Set down all of the data that follows word for word, without the images.

******************************

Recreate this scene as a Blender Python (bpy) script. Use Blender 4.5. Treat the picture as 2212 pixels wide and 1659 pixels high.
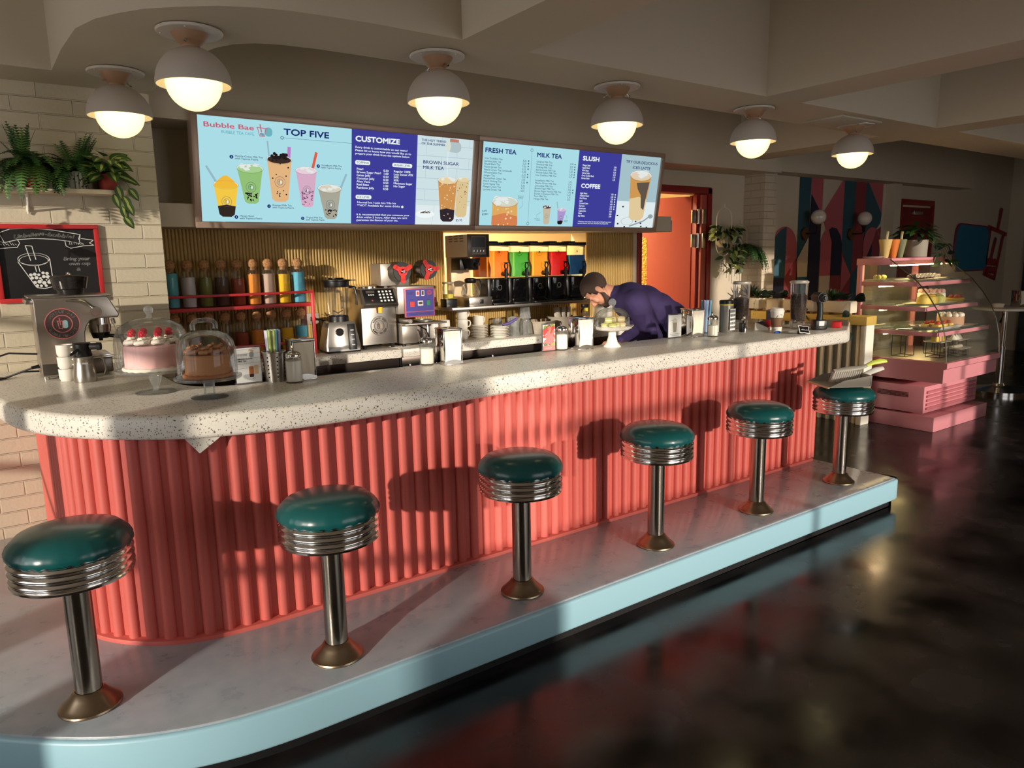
import bpy, bmesh, math, random
from mathutils import Matrix, Vector
for o in list(bpy.data.objects): bpy.data.objects.remove(o)
SC = bpy.context.scene; COL = SC.collection; PI = math.pi
R = math.radians
random.seed(7)
# ---------------------------------------------------------------- camera
YAW, PITCH, ROLL, FPX = R(35.5856), R(9.6811), R(-1.1027), 1571.5
fw = Vector((math.sin(YAW)*math.cos(PITCH), math.cos(YAW)*math.cos(PITCH), -math.sin(PITCH)))
rt = Vector((math.cos(YAW), -math.sin(YAW), 0)); up = rt.cross(fw)
rr = rt*math.cos(ROLL)+up*math.sin(ROLL); uu = up*math.cos(ROLL)-rt*math.sin(ROLL)
cd = bpy.data.cameras.new('camera'); cam = bpy.data.objects.new('camera', cd); COL.objects.link(cam)
cam.matrix_world = Matrix(((rr.x, uu.x, -fw.x, 0), (rr.y, uu.y, -fw.y, 0), (rr.z, uu.z, -fw.z, 1.53), (0, 0, 0, 1)))
cd.sensor_width = 36; cd.sensor_fit = 'HORIZONTAL'; cd.lens = 36*FPX/2212; cd.clip_start = .05; cd.clip_end = 80
SC.camera = cam
# ---------------------------------------------------------------- light and exposure
w = bpy.data.worlds.new('sky'); SC.world = w; w.use_nodes = True
w.node_tree.nodes['Background'].inputs[0].default_value = (.86, .85, .86, 1)
w.node_tree.nodes['Background'].inputs[1].default_value = 2.7
def sun(name, az, el, e, col, ang):
    l = bpy.data.lights.new(name, 'SUN'); l.energy = e; l.color = col; l.angle = R(ang)
    o = bpy.data.objects.new(name, l); COL.objects.link(o)
    d = Vector((math.cos(R(az))*math.cos(R(el)), math.sin(R(az))*math.cos(R(el)), -math.sin(R(el))))
    o.rotation_euler = d.to_track_quat('-Z', 'Y').to_euler(); o.location = (-2, -6, 6)
sun('sun_light', 91, 8.5, 3.5, (1, .89, .76), 1.1)          # low sun through the street windows
sun('facade_reflection', 26, 10, 3.7, (1, .9, .77), .9)   # the same sun thrown back by glass across the street
SC.view_settings.view_transform = 'Standard'; SC.view_settings.look = 'None'
SC.view_settings.exposure = 0; SC.view_settings.gamma = 1; SC.view_settings.use_curve_mapping = False
# ---------------------------------------------------------------- helpers
def lin(c):
    return tuple(((v/255)/12.92 if v <= 10 else (((v/255)+.055)/1.055)**2.4) for v in c)
MATS = {}
def M(name, rgb=(200, 200, 200), rough=.5, metal=0, spec=.5, **k):
    if name in MATS: return MATS[name]
    m = bpy.data.materials.new(name); m.use_nodes = True; MATS[name] = m
    b = m.node_tree.nodes['Principled BSDF']
    b.inputs['Base Color'].default_value = (*lin(rgb), 1); b.inputs['Roughness'].default_value = rough
    b.inputs['Metallic'].default_value = metal; b.inputs['Specular IOR Level'].default_value = spec
    if 'trans' in k: b.inputs['Transmission Weight'].default_value = k['trans']; b.inputs['IOR'].default_value = k.get('ior', 1.45)
    if 'coat' in k: b.inputs['Coat Weight'].default_value = k['coat']; b.inputs['Coat Roughness'].default_value = .08
    if 'alpha' in k: b.inputs['Alpha'].default_value = k['alpha']
    if 'emit' in k:
        b.inputs['Emission Color'].default_value = (*lin(k.get('ecol', rgb)), 1); b.inputs['Emission Strength'].default_value = k['emit']
    return m
def glass(name, rgb=(255, 255, 255), op=.08, rough=.02, refl=1.0):
    """thin glass: mostly clear, mirror at grazing angles"""
    if name in MATS: return MATS[name]
    m = bpy.data.materials.new(name); m.use_nodes = True; MATS[name] = m; nt = m.node_tree; nt.nodes.clear()
    N = nt.nodes.new; L = nt.links.new
    out = N('ShaderNodeOutputMaterial'); tr = N('ShaderNodeBsdfTransparent'); gl = N('ShaderNodeBsdfGlossy')
    df = N('ShaderNodeBsdfDiffuse'); mx = N('ShaderNodeMixShader'); mx2 = N('ShaderNodeMixShader'); fr = N('ShaderNodeFresnel')
    mul = N('ShaderNodeMath'); mul.operation = 'MULTIPLY'; mul.inputs[1].default_value = refl
    tr.inputs[0].default_value = (*lin(rgb), 1); df.inputs[0].default_value = (*lin(rgb), 1); gl.inputs['Roughness'].default_value = rough
    fr.inputs[0].default_value = 1.5
    L(fr.outputs[0], mul.inputs[0]); L(mul.outputs[0], mx.inputs[0]); L(tr.outputs[0], mx.inputs[1]); L(gl.outputs[0], mx.inputs[2])
    mx2.inputs[0].default_value = op; L(mx.outputs[0], mx2.inputs[1]); L(df.outputs[0], mx2.inputs[2]); L(mx2.outputs[0], out.inputs[0])
    return m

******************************

> [Answer to this task]
Recreate this scene as a Blender Python (bpy) script. Use Blender 4.5. Treat the picture as 2212 pixels wide and 1659 pixels high.
import bpy, bmesh, math, random
from mathutils import Matrix, Vector
for o in list(bpy.data.objects): bpy.data.objects.remove(o)
SC = bpy.context.scene; COL = SC.collection; PI = math.pi
R = math.radians
random.seed(7)
# ---------------------------------------------------------------- camera
YAW, PITCH, ROLL, FPX = R(35.5856), R(9.6811), R(-1.1027), 1571.5
fw = Vector((math.sin(YAW)*math.cos(PITCH), math.cos(YAW)*math.cos(PITCH), -math.sin(PITCH)))
rt = Vector((math.cos(YAW), -math.sin(YAW), 0)); up = rt.cross(fw)
rr = rt*math.cos(ROLL)+up*math.sin(ROLL); uu = up*math.cos(ROLL)-rt*math.sin(ROLL)
cd = bpy.data.cameras.new('camera'); cam = bpy.data.objects.new('camera', cd); COL.objects.link(cam)
cam.matrix_world = Matrix(((rr.x, uu.x, -fw.x, 0), (rr.y, uu.y, -fw.y, 0), (rr.z, uu.z, -fw.z, 1.53), (0, 0, 0, 1)))
cd.sensor_width = 36; cd.sensor_fit = 'HORIZONTAL'; cd.lens = 36*FPX/2212; cd.clip_start = .05; cd.clip_end = 80
SC.camera = cam
# ---------------------------------------------------------------- light and exposure
w = bpy.data.worlds.new('sky'); SC.world = w; w.use_nodes = True
w.node_tree.nodes['Background'].inputs[0].default_value = (.86, .85, .86, 1)
w.node_tree.nodes['Background'].inputs[1].default_value = 2.7
def sun(name, az, el, e, col, ang):
    l = bpy.data.lights.new(name, 'SUN'); l.energy = e; l.color = col; l.angle = R(ang)
    o = bpy.data.objects.new(name, l); COL.objects.link(o)
    d = Vector((math.cos(R(az))*math.cos(R(el)), math.sin(R(az))*math.cos(R(el)), -math.sin(R(el))))
    o.rotation_euler = d.to_track_quat('-Z', 'Y').to_euler(); o.location = (-2, -6, 6)
sun('sun_light', 91, 8.5, 3.5, (1, .89, .76), 1.1)          # low sun through the street windows
sun('facade_reflection', 26, 10, 3.7, (1, .9, .77), .9)   # the same sun thrown back by glass across the street
SC.view_settings.view_transform = 'Standard'; SC.view_settings.look = 'None'
SC.view_settings.exposure = 0; SC.view_settings.gamma = 1; SC.view_settings.use_curve_mapping = False
# ---------------------------------------------------------------- helpers
def lin(c):
    return tuple(((v/255)/12.92 if v <= 10 else (((v/255)+.055)/1.055)**2.4) for v in c)
MATS = {}
def M(name, rgb=(200, 200, 200), rough=.5, metal=0, spec=.5, **k):
    if name in MATS: return MATS[name]
    m = bpy.data.materials.new(name); m.use_nodes = True; MATS[name] = m
    b = m.node_tree.nodes['Principled BSDF']
    b.inputs['Base Color'].default_value = (*lin(rgb), 1); b.inputs['Roughness'].default_value = rough
    b.inputs['Metallic'].default_value = metal; b.inputs['Specular IOR Level'].default_value = spec
    if 'trans' in k: b.inputs['Transmission Weight'].default_value = k['trans']; b.inputs['IOR'].default_value = k.get('ior', 1.45)
    if 'coat' in k: b.inputs['Coat Weight'].default_value = k['coat']; b.inputs['Coat Roughness'].default_value = .08
    if 'alpha' in k: b.inputs['Alpha'].default_value = k['alpha']
    if 'emit' in k:
        b.inputs['Emission Color'].default_value = (*lin(k.get('ecol', rgb)), 1); b.inputs['Emission Strength'].default_value = k['emit']
    return m
def glass(name, rgb=(255, 255, 255), op=.08, rough=.02, refl=1.0):
    """thin glass: mostly clear, mirror at grazing angles"""
    if name in MATS: return MATS[name]
    m = bpy.data.materials.new(name); m.use_nodes = True; MATS[name] = m; nt = m.node_tree; nt.nodes.clear()
    N = nt.nodes.new; L = nt.links.new
    out = N('ShaderNodeOutputMaterial'); tr = N('ShaderNodeBsdfTransparent'); gl = N('ShaderNodeBsdfGlossy')
    df = N('ShaderNodeBsdfDiffuse'); mx = N('ShaderNodeMixShader'); mx2 = N('ShaderNodeMixShader'); fr = N('ShaderNodeFresnel')
    mul = N('ShaderNodeMath'); mul.operation = 'MULTIPLY'; mul.inputs[1].default_value = refl
    tr.inputs[0].default_value = (*lin(rgb), 1); df.inputs[0].default_value = (*lin(rgb), 1); gl.inputs['Roughness'].default_value = rough
    fr.inputs[0].default_value = 1.5
    L(fr.outputs[0], mul.inputs[0]); L(mul.outputs[0], mx.inputs[0]); L(tr.outputs[0], mx.inputs[1]); L(gl.outputs[0], mx.inputs[2])
    mx2.inputs[0].default_value = op; L(mx.outputs[0], mx2.inputs[1]); L(df.outputs[0], mx2.inputs[2]); L(mx2.outputs[0], out.inputs[0])
    return m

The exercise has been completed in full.